I honestly never saw myself being a stay-at-home dad.  Having lunch with Matheo is now a regular event for the two of us and my son probably now assumes it is quite normal to see more of his father than his mother.  

It's obviously not a clear-cut situation: Julie will often come back from a long shift and then have to play mum while I rush around trying to catch up on bookkeeping/ admin/ catch up on emails or repair something at the cafe.

It's why I am writing this at 2:15am.

But it works.  My work is not time-sensitive, nor does it directly affect customers.  If Julie isn't at the cafe to ensure quality control, fire fight staff situations or manage wastage issues, then we're in trouble.  It's almost like Julie has to manage the short-term while I manage the long-term.

In the future, however, I would like to employ someone who can run the day-to-day tasks at the cafe and have Julie help me develop the business (and not manage it).  Simply because the more policies and procedures we can instill in the cafe, the less money is wasted: the business becomes better maintained and better maanged and more efficient.  The more we can fine-tune how to make the cafe be profitable or understanding the most profitable elements of the menu, the better business owners we will become.
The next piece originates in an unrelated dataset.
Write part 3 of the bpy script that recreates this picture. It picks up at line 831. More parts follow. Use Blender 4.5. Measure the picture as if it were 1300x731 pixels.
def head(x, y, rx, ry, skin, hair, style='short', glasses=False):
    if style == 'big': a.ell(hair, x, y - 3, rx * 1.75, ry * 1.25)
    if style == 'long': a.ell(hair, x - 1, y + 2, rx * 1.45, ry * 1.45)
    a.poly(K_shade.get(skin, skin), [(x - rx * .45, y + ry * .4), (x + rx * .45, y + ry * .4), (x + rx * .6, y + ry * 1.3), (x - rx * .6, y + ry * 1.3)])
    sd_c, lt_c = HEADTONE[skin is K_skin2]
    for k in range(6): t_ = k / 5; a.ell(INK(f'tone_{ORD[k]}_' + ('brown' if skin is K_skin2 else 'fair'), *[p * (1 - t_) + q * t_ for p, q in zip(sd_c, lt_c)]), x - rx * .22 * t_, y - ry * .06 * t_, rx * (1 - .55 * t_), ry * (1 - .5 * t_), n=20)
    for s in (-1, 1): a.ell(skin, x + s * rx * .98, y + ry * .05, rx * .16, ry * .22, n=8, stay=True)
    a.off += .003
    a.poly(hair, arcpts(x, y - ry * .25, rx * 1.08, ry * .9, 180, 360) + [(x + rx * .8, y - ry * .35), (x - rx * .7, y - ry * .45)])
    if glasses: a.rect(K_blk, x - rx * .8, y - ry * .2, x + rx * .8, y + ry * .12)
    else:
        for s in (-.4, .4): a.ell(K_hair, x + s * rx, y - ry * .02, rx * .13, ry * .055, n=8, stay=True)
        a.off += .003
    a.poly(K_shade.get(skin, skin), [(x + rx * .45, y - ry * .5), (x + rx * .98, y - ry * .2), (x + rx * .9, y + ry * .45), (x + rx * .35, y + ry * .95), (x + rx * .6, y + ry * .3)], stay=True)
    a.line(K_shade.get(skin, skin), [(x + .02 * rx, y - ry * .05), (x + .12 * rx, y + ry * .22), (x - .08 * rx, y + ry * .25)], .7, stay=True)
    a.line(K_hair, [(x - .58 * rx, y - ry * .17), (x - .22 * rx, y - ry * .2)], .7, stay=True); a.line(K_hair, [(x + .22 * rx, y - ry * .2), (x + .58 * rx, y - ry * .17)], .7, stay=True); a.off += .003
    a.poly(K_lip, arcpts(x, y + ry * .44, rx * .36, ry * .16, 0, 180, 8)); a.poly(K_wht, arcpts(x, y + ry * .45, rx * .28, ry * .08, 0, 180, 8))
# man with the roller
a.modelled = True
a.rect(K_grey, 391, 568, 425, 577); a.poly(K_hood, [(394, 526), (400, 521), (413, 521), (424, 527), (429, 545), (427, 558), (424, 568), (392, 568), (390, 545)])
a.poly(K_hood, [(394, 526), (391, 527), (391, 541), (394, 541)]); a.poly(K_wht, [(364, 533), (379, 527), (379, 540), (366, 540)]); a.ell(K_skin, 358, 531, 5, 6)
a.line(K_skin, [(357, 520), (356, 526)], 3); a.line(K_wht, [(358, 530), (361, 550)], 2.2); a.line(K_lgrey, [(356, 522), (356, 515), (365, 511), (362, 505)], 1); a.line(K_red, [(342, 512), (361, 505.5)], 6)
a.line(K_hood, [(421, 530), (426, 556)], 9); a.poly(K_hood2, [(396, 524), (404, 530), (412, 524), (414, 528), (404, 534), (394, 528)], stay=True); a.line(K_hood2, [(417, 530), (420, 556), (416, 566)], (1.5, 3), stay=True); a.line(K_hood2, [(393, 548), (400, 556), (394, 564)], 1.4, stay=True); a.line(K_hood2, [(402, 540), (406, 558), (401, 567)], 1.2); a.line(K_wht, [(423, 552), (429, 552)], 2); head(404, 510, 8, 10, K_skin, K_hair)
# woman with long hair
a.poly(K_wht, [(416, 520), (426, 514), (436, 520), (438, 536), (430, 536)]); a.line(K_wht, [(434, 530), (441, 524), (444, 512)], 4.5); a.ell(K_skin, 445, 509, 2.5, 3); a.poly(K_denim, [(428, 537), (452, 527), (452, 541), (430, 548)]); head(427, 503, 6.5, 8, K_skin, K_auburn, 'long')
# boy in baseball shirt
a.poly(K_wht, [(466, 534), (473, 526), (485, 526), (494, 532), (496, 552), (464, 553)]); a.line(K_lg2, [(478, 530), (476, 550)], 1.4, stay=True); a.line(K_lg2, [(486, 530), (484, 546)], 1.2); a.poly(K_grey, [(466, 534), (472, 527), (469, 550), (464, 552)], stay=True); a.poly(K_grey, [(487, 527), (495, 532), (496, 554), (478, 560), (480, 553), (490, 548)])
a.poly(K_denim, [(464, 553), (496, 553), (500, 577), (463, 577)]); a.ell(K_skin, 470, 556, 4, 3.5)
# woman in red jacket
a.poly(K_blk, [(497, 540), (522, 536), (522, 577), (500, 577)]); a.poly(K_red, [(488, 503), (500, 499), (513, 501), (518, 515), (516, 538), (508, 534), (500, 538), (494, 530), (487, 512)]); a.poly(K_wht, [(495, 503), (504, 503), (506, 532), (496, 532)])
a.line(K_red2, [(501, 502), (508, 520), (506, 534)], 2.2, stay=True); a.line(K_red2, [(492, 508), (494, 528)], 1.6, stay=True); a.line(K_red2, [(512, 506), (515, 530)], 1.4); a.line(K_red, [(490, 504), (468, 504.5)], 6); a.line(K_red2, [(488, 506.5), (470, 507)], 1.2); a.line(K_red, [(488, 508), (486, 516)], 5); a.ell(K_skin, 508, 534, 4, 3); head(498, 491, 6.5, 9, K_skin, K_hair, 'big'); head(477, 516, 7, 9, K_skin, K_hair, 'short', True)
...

Only when you stand back from your business can you truly be effective.  Elbow-deep in dishes is  not an effective place to be.  BUT, you need to have washed every dish at least once so you know how to write the policies.  If you don't know your own business then you will fail.

And, with two and a half exhausting years under our belts, we know every element of Cafe Haven.

I hope!

Friday, May 28

The summer slump

3 days till June. And while there is still talk of snow storms, we have to believe that the summer is pretty much here.

for establishments that serve coffee it sets a new challenge. Cafe owners and baristas alike, push their heads against the glass wondering what the warm weather feels like. The oncoming balmy days drive a significant amount of business away from The Park and into the mountains or onto far flung beaches. Everyone runs off on their holidays and turns Sherwood Park into a bit of an empty dustbowl.

It's one of the reasons we had Julie's dad build the patio last summer. It took a fair amount of planning to decide on style and colour but I think the end result is impressive. Someone told me, "That's better than spending money on advertising".

It's probably true. The patio is a symbol of summer. I think everyone desires to be outside basking in the warm sun, especially sipping a glass of vino or supping on a cold beer. It's been that way for centuries.

Country Road Greenhouse is helping us making it look pretty - Carol is re-planting the planters and is going to help us start growing ivy up the back fencing. That will really add character and colour.

So, I hope we can encourage the few who do hang around Sherwood Park this summer to come and visit us!

Wednesday, May 19


independent cafes, like any small local business, has its challenges. one of the biggest is trying to generate enough volume so that suppliers take you seriously and offer reasonable pricing or shipping.

Lately, I've been creating supply partnerships with the likes of Transcend Coffee, Credo and the soon-to-be-open Elm Cafe. Such collaborations allow us to achieve attractive pricing on basic but essential items. For example, Transcend 1&2, myself and Elm all use the same paper cup supplier (with Credo soon to join), so that there's enough volume to demand a fair price.

Then with things like equipment parts and cafe supplies, Nate Box (Elm Cafe), Geoff Linden (Credo Coffee) and myself co-ordinate needs so that we can reduce shipping costs and increase bargaining power.

Of course, you can't do this with everything. But every little bit helps.